Selon des habitants, la police « tient une liste des participants » et aurait fait du porte-à-porte pour les arrêter arbitrairement, ou les dissuader de participer à un éventuel rassemblement. « C’est faux, ce sont de pures allégations », assure Nigussu Tilahun, porte-parole du gouvernement de l’Etat régional d’Amhara, qui ajoute que les forces de sécurité et les habitants de Baher Dar travaillent ensemble pour maintenir la paix et assurer la stabilité de la ville.
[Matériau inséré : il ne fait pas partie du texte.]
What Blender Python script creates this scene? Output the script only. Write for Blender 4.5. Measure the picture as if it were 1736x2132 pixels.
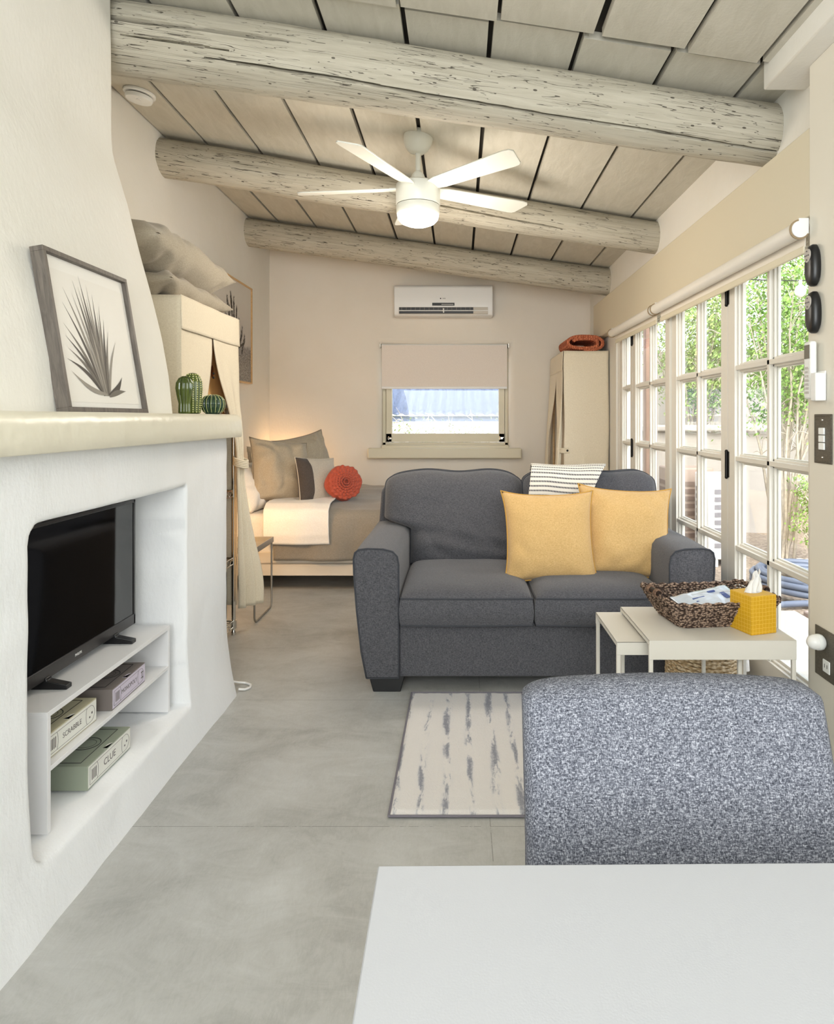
import bpy, bmesh, math, random
from math import pi, sin, cos, radians as R
from mathutils import Vector, Matrix, noise as NZ
for o in list(bpy.data.objects): bpy.data.objects.remove(o)
S = bpy.context.scene
C = S.collection
# ---------------------------------------------------------------- camera
cd = bpy.data.cameras.new('camera'); cam = bpy.data.objects.new('camera', cd); C.objects.link(cam)
cam.location = (0, 0, 1.2); cam.rotation_euler = (pi/2, 0, 0)
cd.sensor_fit = 'HORIZONTAL'; cd.sensor_width = 36; cd.lens = 36*1400/1736
cd.shift_x = -87/1736; cd.shift_y = -196/1736
cd.clip_start = .02; cd.clip_end = 200
S.camera = cam
# ---------------------------------------------------------------- world, lights, exposure
W = bpy.data.worlds.new('world'); S.world = W; W.use_nodes = True
wn = W.node_tree; wn.nodes.clear()
wo = wn.nodes.new('ShaderNodeOutputWorld'); wb = wn.nodes.new('ShaderNodeBackground'); ws = wn.nodes.new('ShaderNodeTexSky')
ws.sky_type = 'NISHITA'; ws.sun_disc = False; ws.sun_elevation = R(48); ws.sun_rotation = R(200); ws.dust_density = 3.5; ws.air_density = 1.0
wb.inputs['Strength'].default_value = .60
whs = wn.nodes.new('ShaderNodeHueSaturation'); whs.inputs['Saturation'].default_value = .45
wn.links.new(ws.outputs[0], whs.inputs['Color']); wn.links.new(whs.outputs[0], wb.inputs[0]); wn.links.new(wb.outputs[0], wo.inputs[0])
def lamp(kind, name, loc, energy, color, rot=(0,0,0), **kw):
    l = bpy.data.lights.new(name, kind); l.energy = energy; l.color = color
    for k, v in kw.items(): setattr(l, k, v)
    o = bpy.data.objects.new(name, l); C.objects.link(o); o.location = loc; o.rotation_euler = rot
    return o
lamp('SUN', 'sun', (6, 4, 8), .6, (1, .95, .86), (R(28), R(20), 0), angle=.02)
# added fill light brightening the room from behind the camera; no window there
lamp('AREA', 'rear_fill_light', (-.1, -1.45, 1.75), 62, (.93, .97, 1.0), (R(90), 0, 0), shape='RECTANGLE', size=2.5, size_y=1.8)
S.view_settings.view_transform = 'Standard'; S.view_settings.look = 'None'
S.view_settings.gamma = 1; S.view_settings.use_curve_mapping = False
S.view_settings.exposure = 0.88

# ---------------------------------------------------------------- materials
def lin(c):
    f = lambda v: (v/255/12.92) if v/255 <= .04045 else ((v/255+.055)/1.055)**2.4
    return (f(c[0]), f(c[1]), f(c[2]), 1)
class NT:
    def __init__(s, name):
        s.m = bpy.data.materials.new(name); s.m.use_nodes = True; s.t = s.m.node_tree; s.n = s.t.nodes
        s.b = s.n['Principled BSDF']
        s._o = None
    def new(s, t, **kw):
        n = s.n.new(t)
        for k, v in kw.items(): setattr(n, k, v)
        return n
    def link(s, a, b): s.t.links.new(a, b)
    def oc(s, scale=(1,1,1), rot=(0,0,0), src='Object'):
        tc = s.new('ShaderNodeTexCoord'); mp = s.new('ShaderNodeMapping')
        mp.inputs['Scale'].default_value = scale; mp.inputs['Rotation'].default_value = rot
        s.link(tc.outputs[src], mp.inputs[0]); return mp.outputs[0]
    def wc(s, scale=(1,1,1)):
        g = s.new('ShaderNodeNewGeometry'); mp = s.new('ShaderNodeMapping'); mp.inputs['Scale'].default_value = scale
        s.link(g.outputs['Position'], mp.inputs[0]); return mp.outputs[0]
    def noise(s, vec, scale, detail=4, rough=.55, dist=0):
        n = s.new('ShaderNodeTexNoise'); n.inputs['Scale'].default_value = scale; n.inputs['Detail'].default_value = detail
        n.inputs['Roughness'].default_value = rough; n.inputs['Distortion'].default_value = dist
        if vec is not None: s.link(vec, n.inputs['Vector'])
        return n.outputs['Fac']
    def ramp(s, fac, stops, interp='LINEAR'):
        r = s.new('ShaderNodeValToRGB'); e = r.color_ramp.elements; r.color_ramp.interpolation = interp
        while len(e) < len(stops): e.new(.5)
        for el, (p, c) in zip(e, stops):
            el.position = p; el.color = c if len(c) == 4 else lin(c)
        s.link(fac, r.inputs[0]); return r.outputs[0]
    def math(s, op, a, b=None, clamp=False):
        n = s.new('ShaderNodeMath', operation=op); n.use_clamp = clamp
        for i, v in enumerate((a, b)):
            if v is None: continue
            if isinstance(v, (int, float)): n.inputs[i].default_value = v
            else: s.link(v, n.inputs[i])
        return n.outputs[0]
    def mix(s, fac, a, b, mode='MIX'):
        n = s.new('ShaderNodeMix', data_type='RGBA', blend_type=mode)
        for sock, v in ((n.inputs[0], fac), (n.inputs[6], a), (n.inputs[7], b)):
            if isinstance(v, (int, float)): sock.default_value = v
            elif isinstance(v, tuple): sock.default_value = v if len(v) == 4 else lin(v)
            else: s.link(v, sock)
        return n.outputs[2]
    def bump(s, h, strength=.3, dist=.01):
        b = s.new('ShaderNodeBump'); b.inputs['Strength'].default_value = strength; b.inputs['Distance'].default_value = dist
        s.link(h, b.inputs['Height'])
        if s.b.inputs['Normal'].is_linked: s.link(s.b.inputs['Normal'].links[0].from_socket, b.inputs['Normal'])
        s.link(b.outputs[0], s.b.inputs['Normal'])
    def col(s, c):
        if isinstance(c, tuple): s.b.inputs['Base Color'].default_value = lin(c) if len(c) == 3 else c
        else: s.link(c, s.b.inputs['Base Color'])
    def set(s, **kw):
        for k, v in kw.items(): s.b.inputs[k.replace('_', ' ')].default_value = v
        return s
def plain(name, c, rough=.5, metal=0, spec=.5, noise=0, nscale=30, bump=0, bscale=200, bdist=.003, **kw):
    n = NT(name); n.set(Roughness=rough, Metallic=metal); n.b.inputs['Specular IOR Level'].default_value = spec
    v = n.oc()
    if noise:
        a = tuple(max(0, x*(1-noise)) for x in c); b = tuple(min(255, x*(1+noise)) for x in c)
        n.col(n.ramp(n.noise(v, nscale), [(.3, a), (.7, b)]))
    else: n.col(c)
    if bump: n.bump(n.noise(v, bscale, 3), bump, bdist)
    for k, x in kw.items(): n.b.inputs[k.replace('_', ' ')].default_value = x
    return n.m
def plaster(name, c, c2, bump=.35, lump=.4):
    n = NT(name); v = n.wc(); n.set(Roughness=.75); n.b.inputs['Specular IOR Level'].default_value = .25
    n.col(n.ramp(n.noise(v, 2.2, 5), [(.3, c), (.7, c2)]))
    n.bump(n.noise(v, 3.0, 3), lump, .03)
    n.bump(n.noise(n.wc((1, 1, .55)), 70, 4, .6), bump, .004)
    return n.m
def fabric(name, c, c2, scale=700, bump=.4, bdist=.0015, contrast=(.35, .65), rough=.95, weave=True, sheen=.2):
    n = NT(name); n.set(Roughness=rough); n.b.inputs['Specular IOR Level'].default_value = .15
    n.b.inputs['Sheen Weight'].default_value = sheen
    a = n.noise(n.oc((1, 1, .35)), scale, 2, .7); b = n.noise(n.oc((.3, 1, 1)), scale*.9, 2, .7)
    f = n.math('MULTIPLY', n.math('ADD', a, b), .5)
    n.col(n.ramp(f, [(contrast[0], c), (contrast[1], c2)]))
    n.bump(f, bump, bdist)
    return n.m
M = {}
M['wall'] = plaster('wall_plaster', (231, 229, 221), (236, 234, 228), .25, .25)
M['wall_back'] = plaster('wall_plaster_back', (232, 224, 211), (236, 229, 218), .25, .2)
M['hearth'] = plaster('hearth_plaster', (238, 240, 241), (243, 244, 245), .4, .5)
M['mantel'] = plain('mantel_paint', (228, 223, 205), .32, spec=.5, bump=.3, bscale=9, bdist=.02)
M['cream'] = plain('cream_trim_paint', (222, 214, 190), .5, bump=.15, bscale=60)
M['cream2'] = plain('lintel_paint', (214, 205, 182), .55, bump=.15, bscale=60)
M['white'] = plain('white_paint', (236, 236, 234), .4)
M['door_white'] = plain('door_paint', (226, 222, 212), .42, bump=.08, bscale=50)
M['white_gloss'] = plain('white_gloss', (238, 240, 238), .25)
M['fan_white'] = plain('fan_enamel', (232, 234, 226), .3)
M['unit_white'] = plain('laminate_white', (233, 233, 234), .4)
M['table_white'] = plain('table_laminate', (176, 178, 183), .55, bump=.05, bscale=500)
M['metal_cream'] = plain('cream_powdercoat', (222, 218, 208), .5, bump=.1, bscale=900)
M['chrome'] = plain('chrome', (215, 212, 205), .18, metal=1)
M['grey_metal'] = plain('grey_metal', (150, 146, 138), .42, metal=.6)
M['black'] = plain('black_plastic', (20, 20, 22), .35)
M['tv_bezel'] = plain('tv_bezel', (48, 46, 46), .3, noise=.05, nscale=300)
M['tv_screen'] = plain('tv_screen', (6, 6, 7), .06, spec=.6)
M['iron'] = plain('black_iron', (22, 20, 18), .45, metal=.4)
M['ink'] = plain('ink', (38, 36, 38), .8)
M['ink_grey'] = plain('ink_grey', (110, 104, 104), .8)
M['wood_light'] = None
def wood(name, c, c2, knots=False, scale=(1, 12, 12), rough=.5):
    n = NT(name); n.set(Roughness=rough); v = n.oc(scale)
    f = n.noise(v, 6, 6, .6, 1.2)
    n.col(n.ramp(f, [(.3, c), (.7, c2)])); n.bump(f, .2, .003); return n.m
M['wood_light'] = wood('birch_wood', (214, 178, 128), (232, 204, 160))
M['pine'] = wood('pine_board', (206, 156, 96), (226, 182, 120), scale=(12, 12, 1))
M['frame_grey'] = wood('grey_wood_frame', (74, 68, 62), (112, 104, 96), scale=(14, 14, 1.4))
M['frame_pine'] = wood('pale_wood_frame', (196, 160, 112), (220, 186, 138))
M['sofa'] = fabric('sofa_fabric', (62, 62, 66), (104, 104, 109), 420, .5, .002, (.36, .64))
M['sofa_pipe'] = plain('sofa_piping', (62, 64, 70), .9)
M['chair'] = None
def chair_fabric():
    n = NT('chair_fabric'); n.set(Roughness=.95); n.b.inputs['Specular IOR Level'].default_value = .15
    a = n.noise(n.oc((1, 1, .4)), 620, 3, .8); b = n.noise(n.oc((.35, 1, 1)), 560, 3, .8)
    f = n.math('ADD', n.math('MULTIPLY', a, .5), n.math('MULTIPLY', b, .5))
    n.col(n.ramp(f, [(.38, (44, 46, 54)), (.5, (98, 101, 111)), (.62, (176, 178, 186))])); n.bump(f, .6, .002); return n.m
M['chair'] = chair_fabric()
M['yellow'] = fabric('yellow_linen', (206, 165, 104), (232, 196, 138), 380, .5, .0015)
M['yellow_pipe'] = plain('yellow_piping', (204, 158, 76), .9)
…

Sans donner de chiffre précis sur les détentions, Nigussu Tilahun affirme que la plupart des prisonniers accusés d’avoir jeté des pierres et détruit des propriétés lors des manifestations ont été libérés. Amnesty International craint de son côté « l’utilisation de structures de détention non officielles » qui exposerait « les détenus à de nouvelles atteintes aux droits humains, y compris à la torture et à d’autres formes de mauvais traitements ».

« Bloody Sunday »

Ici, personne n’a envie de revivre un tel « désastre » ; c’est ainsi que Dereje parle des événements de dimanche 7 août. Médecin, il a vu les blessés, les corps sans vie, un des pires souvenirs de sa longue carrière. « Ils ont des armes et nous des pierres », rumine un de ses amis. Pour beaucoup d’habitants, la réponse des forces de sécurité était disproportionnée. Les autorités de la région réfutent cette accusation. Certaines victimes ont perdu la vie « non pas à cause des balles des forces de sécurité mais des bombes que des manifestants avaient sur eux et qui ont explosé », assure le porte-parole, Nigussu Tilahun.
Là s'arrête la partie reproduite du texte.